The 207 representatives meeting in in Okucani, 66 miles east of Zagreb, voted to approve the proposal to create the Union of Parliaments that was put forward by Nikola Koljevic, a close associate of the Bosnian Serb leader, Radovan Karadzic.

To wild applause, Mr Koljevic said the inaugural session of the joint Serbian assemblies in Croatia and Bosnia would be held on Saturday. He did not say where. 'There is not a force in the world which can force you into the Croatian state or us into the Bosnian state if we walk hand in hand,' he said.

Meanwhile, fighting between Muslims and Croats continued in central Bosnia yesterday, with up to 200 people killed in the past five days around Vitez, 50 miles (80km) north-west of Sarajevo.

UN sources said yesterday that Bosnian Croat and Muslim gunmen had killed families in their homes, gang- raped women and expelled civilians under threat of death in brutal clashes in central Bosnia. UN relief workers had found bodies of victims and had seen homes looted in the Vitez, Zenica and Travnik areas, the focus of the heaviest fighting between Croats and Muslims since the civil war began.
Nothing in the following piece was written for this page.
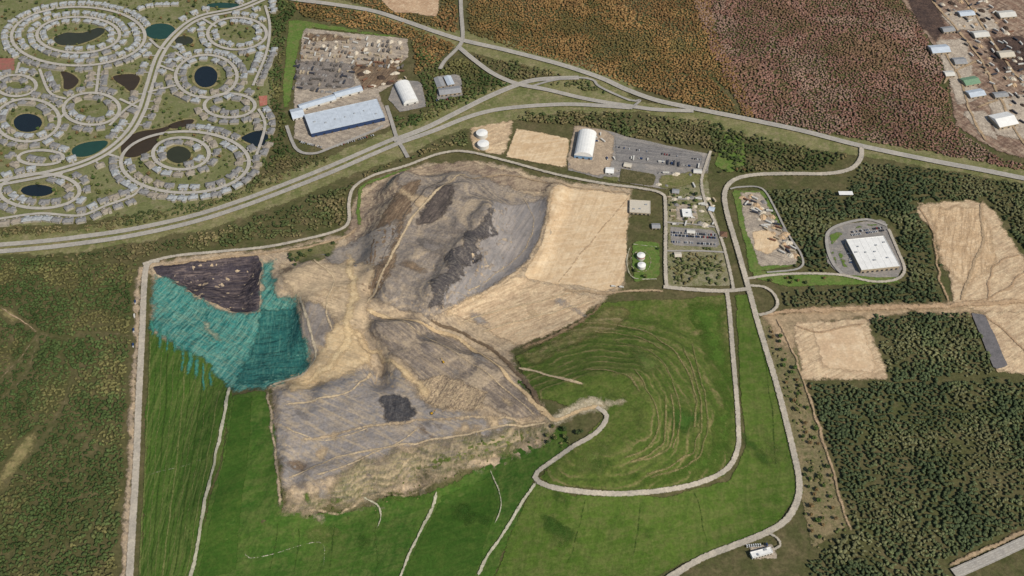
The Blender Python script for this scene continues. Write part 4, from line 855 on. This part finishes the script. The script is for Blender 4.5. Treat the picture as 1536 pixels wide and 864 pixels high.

The UN sources, speaking on condition of anonymity, said Croat soldiers had gang-raped Muslim women in Vitez. Unidentified gunmen had killed entire families in their homes with shots to the head at point-blank range. A spokesman for British troops based near Vitez said gangs of soldiers from both sides had gone on the rampage through each other's villages near Vitez at the weekend. British soldiers discovered a group of 10 men, women and one child shot dead in a field near the village of Ahmici.

The fate of Srebrenica still hangs in the balance. The Serbs have given the UN force in the town until tomorrow to complete disarming the Bosnian Muslims and pull out. They have warned they will renew bombardment of the refugee-packed town if the UN forces stay. The UN is negotiating with the Serbs for an extension of their stay in Srebrenica, in an attempt to create a de facto UN protected zone around the town, which is still home to at least 30,000 civilians, mostly refugees.

Thus far there is little sign of the Muslim fighters handing in their weapons. The UN Canadian troops have set up weapons collection points in town, and a few small firearms have been handed in. But even the badly armed Muslims have more arms than that. They are holding back. Understandably, they fear the Serbs will massacre them as soon as they surrender their arms and the UN forces leave. That has been their previous experience.

The obvious solution is for the UN to establish a permanent presence in Srebrenica, and to disarm the local fighters step by step after making it clear they are not going to leave 30,000 civilians to the mercy of the Serbs. But that means fending off the Serbs, who clearly want to take the town, and so far the UN has shown little stomach for a confrontation with General Ratko Mladic, the hardline Bosnian Serb commander.

The UN evacuated nearly 500 seriously wounded people from Srebrenica by helicopter in a two-day operation that was completed on Monday, the UN refugee spokesman in Sarajevo, Peter Kessler, said yesterday.

In Washington, President Bill Clinton yesterday came under pressure from his own party to authorise military action in Bosnia as the Secretary of State, Warren Christopher, said US policy was at a turning-point. Senator Joseph Biden, a Democrat, said the US and its allies had not done 'a damned thing' to help Bosnian Muslims in Srebrenica. He urged US air strikes against Serbian artillery positions around the town.